2012-12-20 / Lifestyles

An independent Claus

Lois A. Corcoran

She likes to reminisce about the year Santa mugged her. Minding her own business, my sister strolled too closely past the life-size statue while shopping. Suddenly, the motion activated figure broke out in a loud greeting, gyrating its head and arms, and prompting a sudden need on Joan’s part for Depends.

For the most part, human Santas act a bit more predictable. In fact, they’re far more likely to suffer abuse than to inflict it. Interviewed for Reader’s Digest, a practicing Santa said, “I’ve been kicked in the shins, hit in the groin, scratched, bitten, and peed on.”

And that’s not all. Their sweltering Santa suits cause many St. Nicks to overheat. They also get sneezed on up to 10 times a day, according to a survey reported by MSNBC.

Despite the drawbacks, I always wished I could play the jolly old elf, but my size and gender proved a serious deterrent.
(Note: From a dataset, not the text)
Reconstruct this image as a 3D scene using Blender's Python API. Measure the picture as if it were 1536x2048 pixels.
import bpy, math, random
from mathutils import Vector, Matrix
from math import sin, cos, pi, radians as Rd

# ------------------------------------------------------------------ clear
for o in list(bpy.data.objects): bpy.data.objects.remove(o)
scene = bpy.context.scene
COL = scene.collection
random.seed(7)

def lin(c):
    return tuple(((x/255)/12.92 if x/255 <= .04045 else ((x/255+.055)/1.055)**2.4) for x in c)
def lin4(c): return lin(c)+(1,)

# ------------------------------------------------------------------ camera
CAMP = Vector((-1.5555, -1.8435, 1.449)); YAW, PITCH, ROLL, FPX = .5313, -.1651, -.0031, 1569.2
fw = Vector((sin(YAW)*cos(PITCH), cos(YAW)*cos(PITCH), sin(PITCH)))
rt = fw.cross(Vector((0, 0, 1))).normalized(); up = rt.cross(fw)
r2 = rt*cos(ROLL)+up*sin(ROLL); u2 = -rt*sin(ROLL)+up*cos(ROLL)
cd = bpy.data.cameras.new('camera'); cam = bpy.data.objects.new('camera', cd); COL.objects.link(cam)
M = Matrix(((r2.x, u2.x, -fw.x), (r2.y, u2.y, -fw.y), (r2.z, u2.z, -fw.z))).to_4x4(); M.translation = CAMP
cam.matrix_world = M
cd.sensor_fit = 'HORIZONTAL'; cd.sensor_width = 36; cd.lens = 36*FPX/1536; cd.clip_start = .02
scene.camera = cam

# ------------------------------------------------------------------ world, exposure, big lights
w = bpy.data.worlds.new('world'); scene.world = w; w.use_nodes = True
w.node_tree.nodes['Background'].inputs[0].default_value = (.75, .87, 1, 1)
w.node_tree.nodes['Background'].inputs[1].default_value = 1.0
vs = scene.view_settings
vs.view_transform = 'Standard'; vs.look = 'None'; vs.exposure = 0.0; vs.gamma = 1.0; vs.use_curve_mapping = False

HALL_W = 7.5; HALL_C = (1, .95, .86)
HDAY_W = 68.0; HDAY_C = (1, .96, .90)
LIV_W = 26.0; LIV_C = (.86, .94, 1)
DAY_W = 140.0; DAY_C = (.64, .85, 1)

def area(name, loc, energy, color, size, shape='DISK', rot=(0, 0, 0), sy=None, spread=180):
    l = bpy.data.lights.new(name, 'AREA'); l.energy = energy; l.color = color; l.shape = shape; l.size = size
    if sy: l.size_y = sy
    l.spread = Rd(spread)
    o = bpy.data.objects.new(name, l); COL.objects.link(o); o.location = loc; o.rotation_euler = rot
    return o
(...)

So I enjoyed reading about John St. Augustine’s lengthy tenure as Mr. Claus in his book, “Every Moment Matters”.

While in the Coast Guard, John accidentally volunteered to play Kris Kringle and was issued a rather lame costume. “The beard, in particular, was nasty,” he wrote. “I could just imagine some old snuffchewing salt spitting through the acrylic hair.”

Eventually he invested in a topof the-line suit and served as Santa for 15 years before hanging up his red hat in the mid-90s.

No doubt the rules have changed since then. Rumor has it that Santas are advised not to say “Ho ho ho” any more, or face allegations of being politically incorrect.

There are, in fact, universities that teach the finer points of how to be St. Nick. One such institute, the Charles W. Howard Santa Claus School, offers a 3-day class in early October each year. Washington Post calls it the School of Yule.

According to the syllabus, students learn the history of Santa, proper dress and use of make-up, Santa sign language, reindeer habits, and flight lessons. Though graduates are not guaranteed a job, they leave with the memory of some very peculiar classes.

And those who decide to pursue a Kris Kringle career can sign up with the SantaForHire.com Talent Agency. Kind of a high-tech forum for a symbol that’s older than time.

Or they can strike out on their own. And be an independent Claus.